Daniel's Facebook Page


I took a look at Daniel’s Facebook today. It’s still active and people sometimes write on it. The below comments are a few I wanted to post here today. The first one is by one of Daniel’s buddies regarding his service to our country. The others are by his sisters. 

August 27, 2013 - William Barrera:
Man you were one fired up dude. The energy and the drive was there, plus you understood others very well, a trait I admired greatly next to the character you possessed that you would compromise for nothing and being solid in your own virtues. Keep watching my six from that overwatch you're on right now. Rest in power brother. 

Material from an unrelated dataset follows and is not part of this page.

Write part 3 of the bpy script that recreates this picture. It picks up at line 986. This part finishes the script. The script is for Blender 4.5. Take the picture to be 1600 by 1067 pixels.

Gun Range - Bahrain, circa. 2004


August 21, 2013 Holly:
Hi brother. We found out today I'm having a boy! Wish you were here to celebrate with us and meet him. I love you!

August 3, 2013 Heather:
Hey Butt head. Another birthday for me. The big 2-8. It's weird to think that today I reach the age you never got past. Especially with you being the older one. You always called me first to wish me happy birthday. Last time it was something like 8:30am. Maybe you liked being the first one to wish me happy birthday. I don't know. I never asked but it seemed like it. Today isn't the same without you. Your absence casts a shadow over every day life and is especially pronounced on days like today when we recognize significant events in our lives. Miss you like hell and I still think about you every day. Today, tears are not enough to fill up the space you left behind. Love you.

July 3 2013 - 1 Holly:
In my head I know you're gone. But when I see your face and remember that I haven't talked to, seen, or hugged you in over a year, I realize YOU are gone. And it's a harsh reality instead of a distant truth I often tuck away in the back of my mind. 

"Said goodbye turned around
And you were gone, gone, gone.

Sometimes I feel my heart is breaking
But I stay strong and I hold on cause I know

I will see you again, 
This is not where it ends
I will carry you with me, oh
'Til I see you again."
I love you.

June 21, 2013 - Heather:
I watched Pete and Pete tonight. When you gave it to me 2 Christmases ago I thought I'd watch it right away but then we made those plans to watch it together so I waited. Living in different cities made it hard to do and I really wish we would have gotten together to do it but I opened it tonight and watched it. I guess we did get to watch it together after all but damn, I wish i could have watched it with you in the flesh. I hope I see you in my dreams tonight. I miss you so much.

June 20, 2013 - Holly:
Well, as you probably know, mom, Judah, and I went to visit you today. Judah is a pinwheel collector and he left one at your headstone today. It's so hard to believe its been 1 year already. So much has happened and I wish you were here to make new memories with us. By the grace of God and sacrifice of Jesus Christ, I will see you again one day. I love you brother and think about you everyday. Until we meet again, xoxo.